(Records)
-- Start --

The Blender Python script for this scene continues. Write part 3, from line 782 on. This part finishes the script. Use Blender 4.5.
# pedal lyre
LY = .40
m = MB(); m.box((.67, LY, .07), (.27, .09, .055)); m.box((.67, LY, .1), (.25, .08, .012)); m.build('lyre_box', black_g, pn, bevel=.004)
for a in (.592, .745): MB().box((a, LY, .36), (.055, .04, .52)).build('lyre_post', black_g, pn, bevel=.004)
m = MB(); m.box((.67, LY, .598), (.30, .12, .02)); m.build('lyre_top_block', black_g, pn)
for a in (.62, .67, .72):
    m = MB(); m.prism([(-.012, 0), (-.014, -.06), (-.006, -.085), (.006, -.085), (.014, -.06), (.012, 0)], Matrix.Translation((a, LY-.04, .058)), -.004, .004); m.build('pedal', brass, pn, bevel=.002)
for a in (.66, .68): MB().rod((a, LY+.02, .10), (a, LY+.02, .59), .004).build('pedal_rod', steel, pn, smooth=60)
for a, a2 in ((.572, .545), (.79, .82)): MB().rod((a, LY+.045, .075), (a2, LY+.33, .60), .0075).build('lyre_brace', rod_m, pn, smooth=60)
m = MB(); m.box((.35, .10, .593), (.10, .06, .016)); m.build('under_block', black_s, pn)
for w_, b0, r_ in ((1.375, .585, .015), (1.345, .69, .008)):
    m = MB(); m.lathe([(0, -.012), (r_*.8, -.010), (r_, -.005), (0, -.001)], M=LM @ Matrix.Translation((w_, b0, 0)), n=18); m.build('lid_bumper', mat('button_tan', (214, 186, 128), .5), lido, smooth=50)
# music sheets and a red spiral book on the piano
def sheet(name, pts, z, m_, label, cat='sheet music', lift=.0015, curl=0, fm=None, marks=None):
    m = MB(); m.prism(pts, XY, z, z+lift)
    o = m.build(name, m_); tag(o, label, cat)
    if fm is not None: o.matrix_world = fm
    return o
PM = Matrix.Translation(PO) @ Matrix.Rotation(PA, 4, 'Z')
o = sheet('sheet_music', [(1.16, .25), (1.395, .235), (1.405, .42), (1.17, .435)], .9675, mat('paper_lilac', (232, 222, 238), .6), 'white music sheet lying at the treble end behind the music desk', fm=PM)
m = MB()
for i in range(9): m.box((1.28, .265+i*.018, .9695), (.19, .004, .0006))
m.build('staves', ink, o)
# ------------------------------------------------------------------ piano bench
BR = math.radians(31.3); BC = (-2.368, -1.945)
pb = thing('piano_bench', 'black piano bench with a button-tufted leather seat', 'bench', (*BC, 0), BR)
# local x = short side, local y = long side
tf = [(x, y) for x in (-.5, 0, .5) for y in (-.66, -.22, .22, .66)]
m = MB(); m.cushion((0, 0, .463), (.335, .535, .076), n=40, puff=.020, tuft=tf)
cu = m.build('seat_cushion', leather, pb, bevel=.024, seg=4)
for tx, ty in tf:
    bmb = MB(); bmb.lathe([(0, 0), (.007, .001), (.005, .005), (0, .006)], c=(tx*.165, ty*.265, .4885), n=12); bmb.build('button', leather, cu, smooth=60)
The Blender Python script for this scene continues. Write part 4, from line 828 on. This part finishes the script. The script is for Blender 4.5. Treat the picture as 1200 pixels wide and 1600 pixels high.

-- End --

Reproduce the data in full, exactly as presented.

The Blender Python script for this scene continues. Write part 3, from line 782 on. This part finishes the script. Use Blender 4.5.
# pedal lyre
LY = .40
m = MB(); m.box((.67, LY, .07), (.27, .09, .055)); m.box((.67, LY, .1), (.25, .08, .012)); m.build('lyre_box', black_g, pn, bevel=.004)
for a in (.592, .745): MB().box((a, LY, .36), (.055, .04, .52)).build('lyre_post', black_g, pn, bevel=.004)
m = MB(); m.box((.67, LY, .598), (.30, .12, .02)); m.build('lyre_top_block', black_g, pn)
for a in (.62, .67, .72):
    m = MB(); m.prism([(-.012, 0), (-.014, -.06), (-.006, -.085), (.006, -.085), (.014, -.06), (.012, 0)], Matrix.Translation((a, LY-.04, .058)), -.004, .004); m.build('pedal', brass, pn, bevel=.002)
for a in (.66, .68): MB().rod((a, LY+.02, .10), (a, LY+.02, .59), .004).build('pedal_rod', steel, pn, smooth=60)
for a, a2 in ((.572, .545), (.79, .82)): MB().rod((a, LY+.045, .075), (a2, LY+.33, .60), .0075).build('lyre_brace', rod_m, pn, smooth=60)
m = MB(); m.box((.35, .10, .593), (.10, .06, .016)); m.build('under_block', black_s, pn)
for w_, b0, r_ in ((1.375, .585, .015), (1.345, .69, .008)):
    m = MB(); m.lathe([(0, -.012), (r_*.8, -.010), (r_, -.005), (0, -.001)], M=LM @ Matrix.Translation((w_, b0, 0)), n=18); m.build('lid_bumper', mat('button_tan', (214, 186, 128), .5), lido, smooth=50)
# music sheets and a red spiral book on the piano
def sheet(name, pts, z, m_, label, cat='sheet music', lift=.0015, curl=0, fm=None, marks=None):
    m = MB(); m.prism(pts, XY, z, z+lift)
    o = m.build(name, m_); tag(o, label, cat)
    if fm is not None: o.matrix_world = fm
    return o
PM = Matrix.Translation(PO) @ Matrix.Rotation(PA, 4, 'Z')
o = sheet('sheet_music', [(1.16, .25), (1.395, .235), (1.405, .42), (1.17, .435)], .9675, mat('paper_lilac', (232, 222, 238), .6), 'white music sheet lying at the treble end behind the music desk', fm=PM)
m = MB()
for i in range(9): m.box((1.28, .265+i*.018, .9695), (.19, .004, .0006))
m.build('staves', ink, o)
# ------------------------------------------------------------------ piano bench
BR = math.radians(31.3); BC = (-2.368, -1.945)
pb = thing('piano_bench', 'black piano bench with a button-tufted leather seat', 'bench', (*BC, 0), BR)
# local x = short side, local y = long side
tf = [(x, y) for x in (-.5, 0, .5) for y in (-.66, -.22, .22, .66)]
m = MB(); m.cushion((0, 0, .463), (.335, .535, .076), n=40, puff=.020, tuft=tf)
cu = m.build('seat_cushion', leather, pb, bevel=.024, seg=4)
for tx, ty in tf:
    bmb = MB(); bmb.lathe([(0, 0), (.007, .001), (.005, .005), (0, .006)], c=(tx*.165, ty*.265, .4885), n=12); bmb.build('button', leather, cu, smooth=60)
The Blender Python script for this scene continues. Write part 4, from line 828 on. This part finishes the script. The script is for Blender 4.5. Treat the picture as 1200 pixels wide and 1600 pixels high.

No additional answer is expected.